Van sommige heiligen is het maar helemaal de vraag of ze wel bestaan hebben. Neem nou Cunera. Ze wordt vereerd, tegen de klippen op, bijvoorbeeld in het Utrechtse Rhenen, waar nog altijd de Gotische Cunera-toren prijkt. En in het Brabantse Heeswijk, waar de Cunera-bedevaart in 1970 werd afgeschaft, maar toch vandaag weer pelgrims zullen verschijnen.

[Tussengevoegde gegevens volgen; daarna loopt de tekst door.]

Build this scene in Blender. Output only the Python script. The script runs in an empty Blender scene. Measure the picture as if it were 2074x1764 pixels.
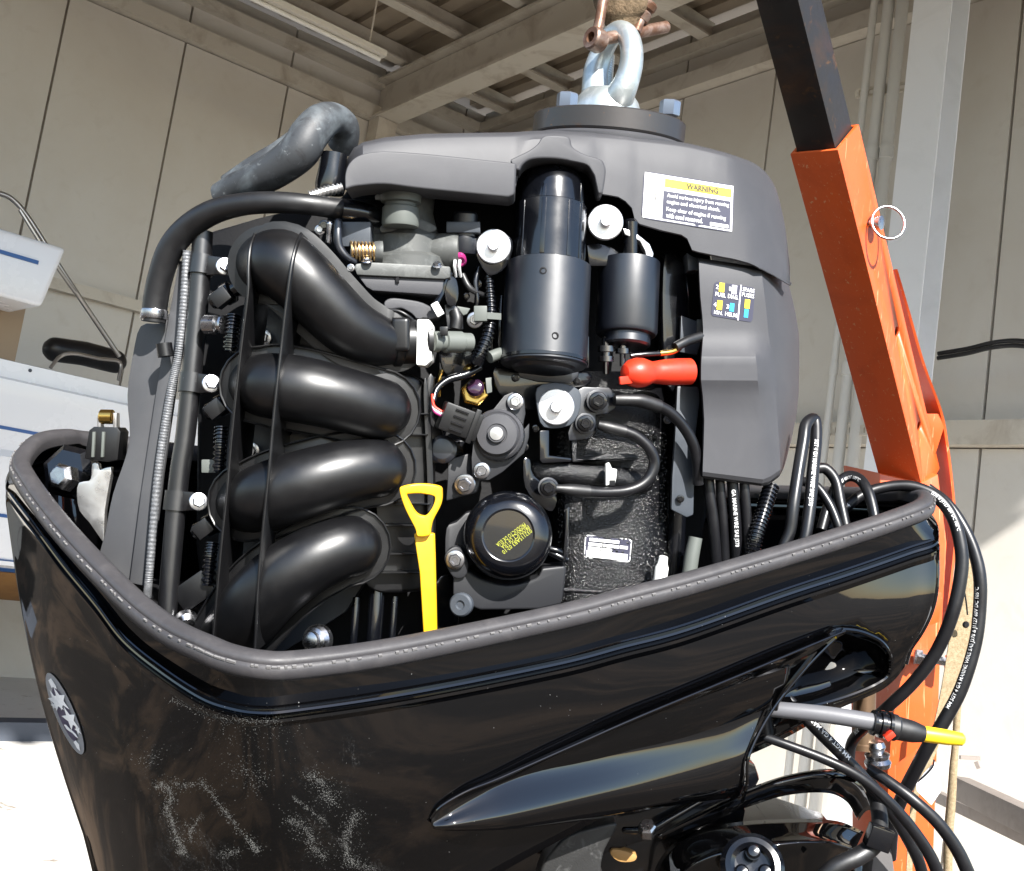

Het is ook maar de vraag of we hier eigenlijk niet met een hardnekkig volksverhaal te maken hebben. Het verhaal, dat in 337 elfduizend maagden onder leiding van de heilige Ursula op weg gaan naar Rome, maar bij Keulen worden overvallen door een horde Hunnen. Cunera ontsnapto aan het bloedbad, als een ridder (men zegt: de Friese koning Radboud) haar uit het gewoel wegrukt, zeer tegen de zin van Cunera overigens die met haar vriendinnen de marteldood wil sterven. En zo komt ze dan terecht bij een familielid van de ridder, in de buurt van Rhenen, waar ze als dienstmeisje gaat werken. Cunera valt al gauw op, want ze werkt hard en het is met name de heer des huizes niet ontgaan hoe mooi ze is. Steeds vaker gaat hij huiselijke aangelegenheden met haar bespreken, en steeds vaker kan hij het niet nalaten tegen zijn eigen vrouw te zeggen dat ze toch maar geluk hebben gehad met zo’n hulp in de huishouding. Die wordt zo jaloers dat ze het juiste moment afwacht, Cunera naar de stal lokt, en haar daar wurgt met een doek. In alle haast wordt het meisje begraven, maar alles komt uit als de paarden ’s avonds weigeren de stal in te gaan en er boven het graf ook nog eens een mysterieuze vlam blijkt te zweven.
Cunera, of Kniertje op z’n Hollands…heeft ze ooit bestaan? We zullen het nooit weten. En d’r is niemand die even wil gaan informeren bij de hemelpoort.